## TO DO
Set down each line of the material that follows, exactly, with no pictures.

* Begin LISTED RECORDS *

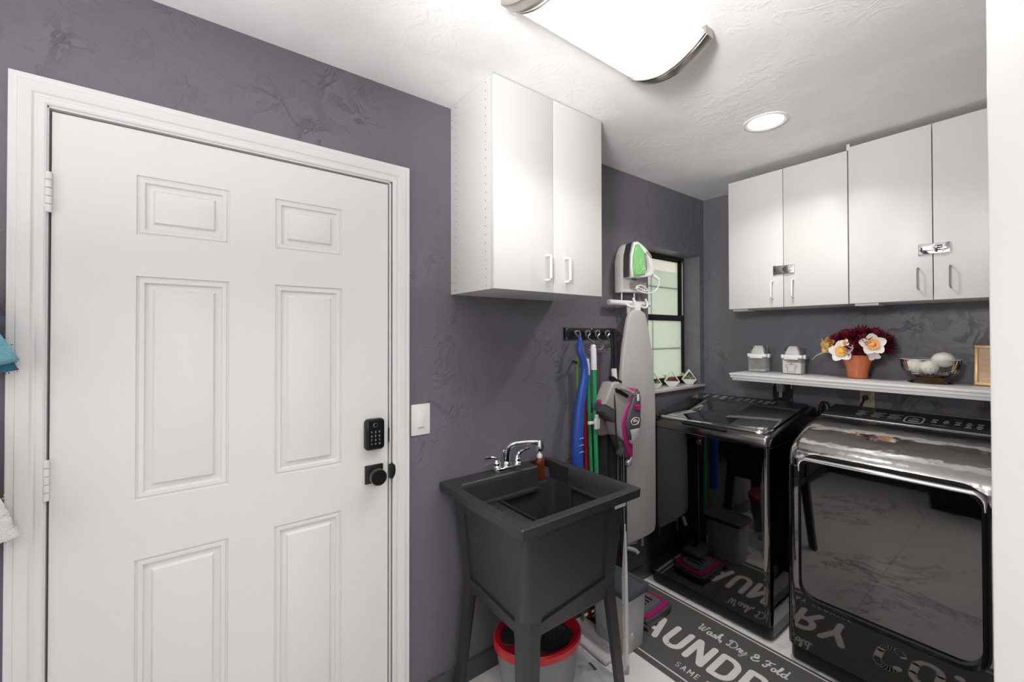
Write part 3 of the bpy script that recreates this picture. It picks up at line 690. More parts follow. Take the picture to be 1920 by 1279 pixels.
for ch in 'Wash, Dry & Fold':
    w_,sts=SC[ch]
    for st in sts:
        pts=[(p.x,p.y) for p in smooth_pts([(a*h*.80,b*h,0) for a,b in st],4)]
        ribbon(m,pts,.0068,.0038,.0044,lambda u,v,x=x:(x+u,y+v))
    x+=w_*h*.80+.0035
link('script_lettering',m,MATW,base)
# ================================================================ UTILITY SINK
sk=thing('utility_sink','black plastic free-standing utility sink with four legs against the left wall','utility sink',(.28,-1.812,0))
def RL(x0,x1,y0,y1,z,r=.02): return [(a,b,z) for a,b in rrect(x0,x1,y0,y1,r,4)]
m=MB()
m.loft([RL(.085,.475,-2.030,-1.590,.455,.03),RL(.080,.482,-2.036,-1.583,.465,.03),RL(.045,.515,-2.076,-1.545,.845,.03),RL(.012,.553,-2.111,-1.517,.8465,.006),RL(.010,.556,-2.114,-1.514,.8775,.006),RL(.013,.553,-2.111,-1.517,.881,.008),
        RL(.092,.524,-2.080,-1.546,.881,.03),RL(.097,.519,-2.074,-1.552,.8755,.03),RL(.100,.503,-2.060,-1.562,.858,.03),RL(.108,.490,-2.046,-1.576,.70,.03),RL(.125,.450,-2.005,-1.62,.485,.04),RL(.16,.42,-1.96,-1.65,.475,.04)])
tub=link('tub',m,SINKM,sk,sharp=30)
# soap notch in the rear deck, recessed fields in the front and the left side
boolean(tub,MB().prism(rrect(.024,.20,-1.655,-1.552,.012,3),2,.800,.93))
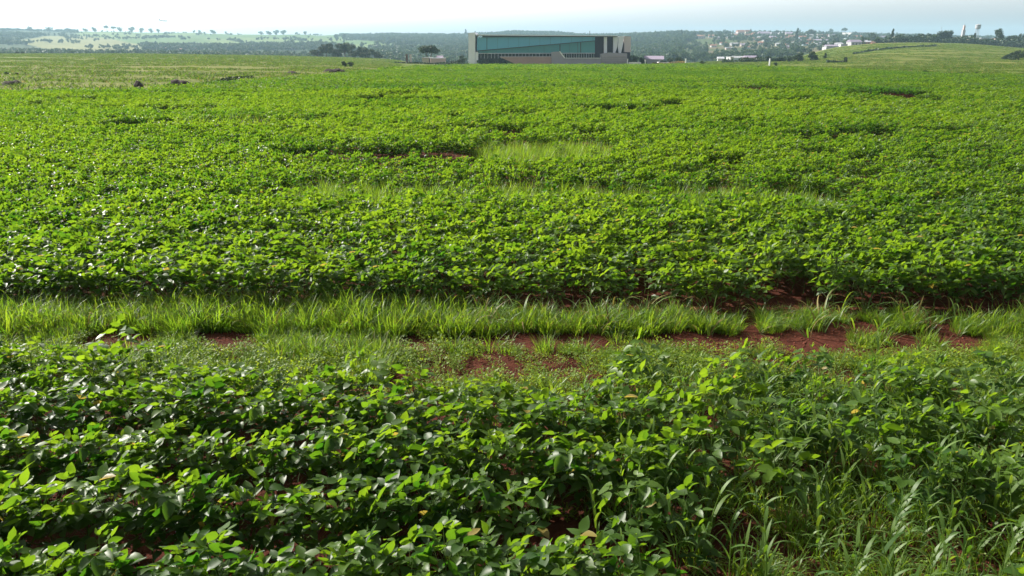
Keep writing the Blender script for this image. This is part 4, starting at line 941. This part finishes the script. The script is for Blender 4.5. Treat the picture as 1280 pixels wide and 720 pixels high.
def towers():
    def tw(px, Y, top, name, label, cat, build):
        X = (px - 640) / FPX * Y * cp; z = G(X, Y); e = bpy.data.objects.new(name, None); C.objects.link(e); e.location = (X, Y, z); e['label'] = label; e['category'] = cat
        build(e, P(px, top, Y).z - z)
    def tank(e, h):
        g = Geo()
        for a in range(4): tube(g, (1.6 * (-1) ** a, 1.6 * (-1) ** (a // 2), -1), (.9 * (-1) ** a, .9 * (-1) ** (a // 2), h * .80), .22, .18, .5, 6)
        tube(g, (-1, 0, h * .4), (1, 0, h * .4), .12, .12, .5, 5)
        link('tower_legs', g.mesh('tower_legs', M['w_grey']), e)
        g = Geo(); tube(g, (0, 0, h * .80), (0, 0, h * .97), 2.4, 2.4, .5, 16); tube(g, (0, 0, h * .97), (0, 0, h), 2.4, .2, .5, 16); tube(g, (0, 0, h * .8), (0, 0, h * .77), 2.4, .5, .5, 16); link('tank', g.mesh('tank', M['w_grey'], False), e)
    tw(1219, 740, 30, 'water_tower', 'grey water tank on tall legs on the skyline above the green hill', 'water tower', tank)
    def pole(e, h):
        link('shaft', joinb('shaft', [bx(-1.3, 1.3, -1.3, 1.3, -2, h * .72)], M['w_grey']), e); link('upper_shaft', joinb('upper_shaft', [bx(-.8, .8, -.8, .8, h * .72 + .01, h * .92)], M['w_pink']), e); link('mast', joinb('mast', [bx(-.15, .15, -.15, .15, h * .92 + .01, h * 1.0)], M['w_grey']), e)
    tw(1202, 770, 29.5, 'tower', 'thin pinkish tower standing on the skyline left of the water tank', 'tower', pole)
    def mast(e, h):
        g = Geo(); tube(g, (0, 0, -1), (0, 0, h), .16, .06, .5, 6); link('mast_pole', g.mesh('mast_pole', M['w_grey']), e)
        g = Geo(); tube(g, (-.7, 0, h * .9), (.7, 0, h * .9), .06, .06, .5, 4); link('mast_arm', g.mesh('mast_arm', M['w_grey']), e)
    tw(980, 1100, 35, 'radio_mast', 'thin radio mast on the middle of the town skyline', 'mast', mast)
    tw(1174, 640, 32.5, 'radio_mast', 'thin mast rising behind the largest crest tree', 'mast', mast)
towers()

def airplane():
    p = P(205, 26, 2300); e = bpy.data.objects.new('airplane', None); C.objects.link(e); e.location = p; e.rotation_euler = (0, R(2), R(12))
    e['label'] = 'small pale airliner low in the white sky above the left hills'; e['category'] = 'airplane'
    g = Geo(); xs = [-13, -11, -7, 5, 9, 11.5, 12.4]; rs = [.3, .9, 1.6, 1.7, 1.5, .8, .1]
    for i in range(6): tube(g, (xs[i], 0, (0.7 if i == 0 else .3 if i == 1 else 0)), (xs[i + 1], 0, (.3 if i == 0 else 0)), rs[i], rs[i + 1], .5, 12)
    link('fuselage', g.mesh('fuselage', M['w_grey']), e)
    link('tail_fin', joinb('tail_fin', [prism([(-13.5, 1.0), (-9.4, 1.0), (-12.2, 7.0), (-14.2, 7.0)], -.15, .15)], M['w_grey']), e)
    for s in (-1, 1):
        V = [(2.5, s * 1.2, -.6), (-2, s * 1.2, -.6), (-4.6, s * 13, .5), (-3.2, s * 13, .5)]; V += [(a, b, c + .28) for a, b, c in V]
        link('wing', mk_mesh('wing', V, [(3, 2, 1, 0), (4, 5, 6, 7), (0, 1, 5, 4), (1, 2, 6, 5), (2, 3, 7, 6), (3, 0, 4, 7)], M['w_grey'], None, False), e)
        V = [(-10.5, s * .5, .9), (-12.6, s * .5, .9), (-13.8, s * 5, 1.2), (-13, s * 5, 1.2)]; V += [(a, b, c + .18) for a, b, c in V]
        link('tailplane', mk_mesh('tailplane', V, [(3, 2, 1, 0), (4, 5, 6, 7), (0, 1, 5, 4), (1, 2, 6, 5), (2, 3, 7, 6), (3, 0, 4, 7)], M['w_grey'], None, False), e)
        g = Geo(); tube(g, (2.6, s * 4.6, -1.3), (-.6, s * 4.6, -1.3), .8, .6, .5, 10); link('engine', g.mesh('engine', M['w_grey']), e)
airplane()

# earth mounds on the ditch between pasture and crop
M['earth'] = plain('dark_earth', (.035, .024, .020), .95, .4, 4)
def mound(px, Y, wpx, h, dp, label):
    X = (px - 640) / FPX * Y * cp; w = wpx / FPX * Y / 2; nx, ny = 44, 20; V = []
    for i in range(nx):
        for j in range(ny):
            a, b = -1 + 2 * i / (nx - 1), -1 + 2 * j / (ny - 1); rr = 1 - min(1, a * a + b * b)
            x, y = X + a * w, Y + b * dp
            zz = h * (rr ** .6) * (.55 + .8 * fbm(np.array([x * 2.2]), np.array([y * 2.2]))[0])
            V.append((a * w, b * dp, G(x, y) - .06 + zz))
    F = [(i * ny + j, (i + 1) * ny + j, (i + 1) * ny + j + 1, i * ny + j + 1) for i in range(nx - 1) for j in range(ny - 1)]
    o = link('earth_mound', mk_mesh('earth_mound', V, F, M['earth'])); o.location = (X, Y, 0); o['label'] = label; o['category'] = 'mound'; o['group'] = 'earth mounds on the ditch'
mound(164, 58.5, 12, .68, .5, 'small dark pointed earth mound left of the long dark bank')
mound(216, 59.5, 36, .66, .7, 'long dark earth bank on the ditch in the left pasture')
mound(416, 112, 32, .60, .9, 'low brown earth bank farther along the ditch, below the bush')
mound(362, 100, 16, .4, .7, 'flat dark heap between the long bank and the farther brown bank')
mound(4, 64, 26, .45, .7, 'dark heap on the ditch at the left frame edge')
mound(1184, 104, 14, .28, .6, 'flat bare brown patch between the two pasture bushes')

* End LISTED RECORDS *

## TASK SOLUTION
Write part 3 of the bpy script that recreates this picture. It picks up at line 690. More parts follow. Take the picture to be 1920 by 1279 pixels.
for ch in 'Wash, Dry & Fold':
    w_,sts=SC[ch]
    for st in sts:
        pts=[(p.x,p.y) for p in smooth_pts([(a*h*.80,b*h,0) for a,b in st],4)]
        ribbon(m,pts,.0068,.0038,.0044,lambda u,v,x=x:(x+u,y+v))
    x+=w_*h*.80+.0035
link('script_lettering',m,MATW,base)
# ================================================================ UTILITY SINK
sk=thing('utility_sink','black plastic free-standing utility sink with four legs against the left wall','utility sink',(.28,-1.812,0))
def RL(x0,x1,y0,y1,z,r=.02): return [(a,b,z) for a,b in rrect(x0,x1,y0,y1,r,4)]
m=MB()
m.loft([RL(.085,.475,-2.030,-1.590,.455,.03),RL(.080,.482,-2.036,-1.583,.465,.03),RL(.045,.515,-2.076,-1.545,.845,.03),RL(.012,.553,-2.111,-1.517,.8465,.006),RL(.010,.556,-2.114,-1.514,.8775,.006),RL(.013,.553,-2.111,-1.517,.881,.008),
        RL(.092,.524,-2.080,-1.546,.881,.03),RL(.097,.519,-2.074,-1.552,.8755,.03),RL(.100,.503,-2.060,-1.562,.858,.03),RL(.108,.490,-2.046,-1.576,.70,.03),RL(.125,.450,-2.005,-1.62,.485,.04),RL(.16,.42,-1.96,-1.65,.475,.04)])
tub=link('tub',m,SINKM,sk,sharp=30)
# soap notch in the rear deck, recessed fields in the front and the left side
boolean(tub,MB().prism(rrect(.024,.20,-1.655,-1.552,.012,3),2,.800,.93))
Keep writing the Blender script for this image. This is part 4, starting at line 941. This part finishes the script. The script is for Blender 4.5. Treat the picture as 1280 pixels wide and 720 pixels high.
def towers():
    def tw(px, Y, top, name, label, cat, build):
        X = (px - 640) / FPX * Y * cp; z = G(X, Y); e = bpy.data.objects.new(name, None); C.objects.link(e); e.location = (X, Y, z); e['label'] = label; e['category'] = cat
        build(e, P(px, top, Y).z - z)
    def tank(e, h):
        g = Geo()
        for a in range(4): tube(g, (1.6 * (-1) ** a, 1.6 * (-1) ** (a // 2), -1), (.9 * (-1) ** a, .9 * (-1) ** (a // 2), h * .80), .22, .18, .5, 6)
        tube(g, (-1, 0, h * .4), (1, 0, h * .4), .12, .12, .5, 5)
        link('tower_legs', g.mesh('tower_legs', M['w_grey']), e)
        g = Geo(); tube(g, (0, 0, h * .80), (0, 0, h * .97), 2.4, 2.4, .5, 16); tube(g, (0, 0, h * .97), (0, 0, h), 2.4, .2, .5, 16); tube(g, (0, 0, h * .8), (0, 0, h * .77), 2.4, .5, .5, 16); link('tank', g.mesh('tank', M['w_grey'], False), e)
    tw(1219, 740, 30, 'water_tower', 'grey water tank on tall legs on the skyline above the green hill', 'water tower', tank)
    def pole(e, h):
        link('shaft', joinb('shaft', [bx(-1.3, 1.3, -1.3, 1.3, -2, h * .72)], M['w_grey']), e); link('upper_shaft', joinb('upper_shaft', [bx(-.8, .8, -.8, .8, h * .72 + .01, h * .92)], M['w_pink']), e); link('mast', joinb('mast', [bx(-.15, .15, -.15, .15, h * .92 + .01, h * 1.0)], M['w_grey']), e)
    tw(1202, 770, 29.5, 'tower', 'thin pinkish tower standing on the skyline left of the water tank', 'tower', pole)
    def mast(e, h):
        g = Geo(); tube(g, (0, 0, -1), (0, 0, h), .16, .06, .5, 6); link('mast_pole', g.mesh('mast_pole', M['w_grey']), e)
        g = Geo(); tube(g, (-.7, 0, h * .9), (.7, 0, h * .9), .06, .06, .5, 4); link('mast_arm', g.mesh('mast_arm', M['w_grey']), e)
    tw(980, 1100, 35, 'radio_mast', 'thin radio mast on the middle of the town skyline', 'mast', mast)
    tw(1174, 640, 32.5, 'radio_mast', 'thin mast rising behind the largest crest tree', 'mast', mast)
towers()

def airplane():
    p = P(205, 26, 2300); e = bpy.data.objects.new('airplane', None); C.objects.link(e); e.location = p; e.rotation_euler = (0, R(2), R(12))
    e['label'] = 'small pale airliner low in the white sky above the left hills'; e['category'] = 'airplane'
    g = Geo(); xs = [-13, -11, -7, 5, 9, 11.5, 12.4]; rs = [.3, .9, 1.6, 1.7, 1.5, .8, .1]
    for i in range(6): tube(g, (xs[i], 0, (0.7 if i == 0 else .3 if i == 1 else 0)), (xs[i + 1], 0, (.3 if i == 0 else 0)), rs[i], rs[i + 1], .5, 12)
    link('fuselage', g.mesh('fuselage', M['w_grey']), e)
    link('tail_fin', joinb('tail_fin', [prism([(-13.5, 1.0), (-9.4, 1.0), (-12.2, 7.0), (-14.2, 7.0)], -.15, .15)], M['w_grey']), e)
    for s in (-1, 1):
        V = [(2.5, s * 1.2, -.6), (-2, s * 1.2, -.6), (-4.6, s * 13, .5), (-3.2, s * 13, .5)]; V += [(a, b, c + .28) for a, b, c in V]
        link('wing', mk_mesh('wing', V, [(3, 2, 1, 0), (4, 5, 6, 7), (0, 1, 5, 4), (1, 2, 6, 5), (2, 3, 7, 6), (3, 0, 4, 7)], M['w_grey'], None, False), e)
        V = [(-10.5, s * .5, .9), (-12.6, s * .5, .9), (-13.8, s * 5, 1.2), (-13, s * 5, 1.2)]; V += [(a, b, c + .18) for a, b, c in V]
        link('tailplane', mk_mesh('tailplane', V, [(3, 2, 1, 0), (4, 5, 6, 7), (0, 1, 5, 4), (1, 2, 6, 5), (2, 3, 7, 6), (3, 0, 4, 7)], M['w_grey'], None, False), e)
        g = Geo(); tube(g, (2.6, s * 4.6, -1.3), (-.6, s * 4.6, -1.3), .8, .6, .5, 10); link('engine', g.mesh('engine', M['w_grey']), e)
airplane()

# earth mounds on the ditch between pasture and crop
M['earth'] = plain('dark_earth', (.035, .024, .020), .95, .4, 4)
def mound(px, Y, wpx, h, dp, label):
    X = (px - 640) / FPX * Y * cp; w = wpx / FPX * Y / 2; nx, ny = 44, 20; V = []
    for i in range(nx):
        for j in range(ny):
            a, b = -1 + 2 * i / (nx - 1), -1 + 2 * j / (ny - 1); rr = 1 - min(1, a * a + b * b)
            x, y = X + a * w, Y + b * dp
            zz = h * (rr ** .6) * (.55 + .8 * fbm(np.array([x * 2.2]), np.array([y * 2.2]))[0])
            V.append((a * w, b * dp, G(x, y) - .06 + zz))
    F = [(i * ny + j, (i + 1) * ny + j, (i + 1) * ny + j + 1, i * ny + j + 1) for i in range(nx - 1) for j in range(ny - 1)]
    o = link('earth_mound', mk_mesh('earth_mound', V, F, M['earth'])); o.location = (X, Y, 0); o['label'] = label; o['category'] = 'mound'; o['group'] = 'earth mounds on the ditch'
mound(164, 58.5, 12, .68, .5, 'small dark pointed earth mound left of the long dark bank')
mound(216, 59.5, 36, .66, .7, 'long dark earth bank on the ditch in the left pasture')
mound(416, 112, 32, .60, .9, 'low brown earth bank farther along the ditch, below the bush')
mound(362, 100, 16, .4, .7, 'flat dark heap between the long bank and the farther brown bank')
mound(4, 64, 26, .45, .7, 'dark heap on the ditch at the left frame edge')
mound(1184, 104, 14, .28, .6, 'flat bare brown patch between the two pasture bushes')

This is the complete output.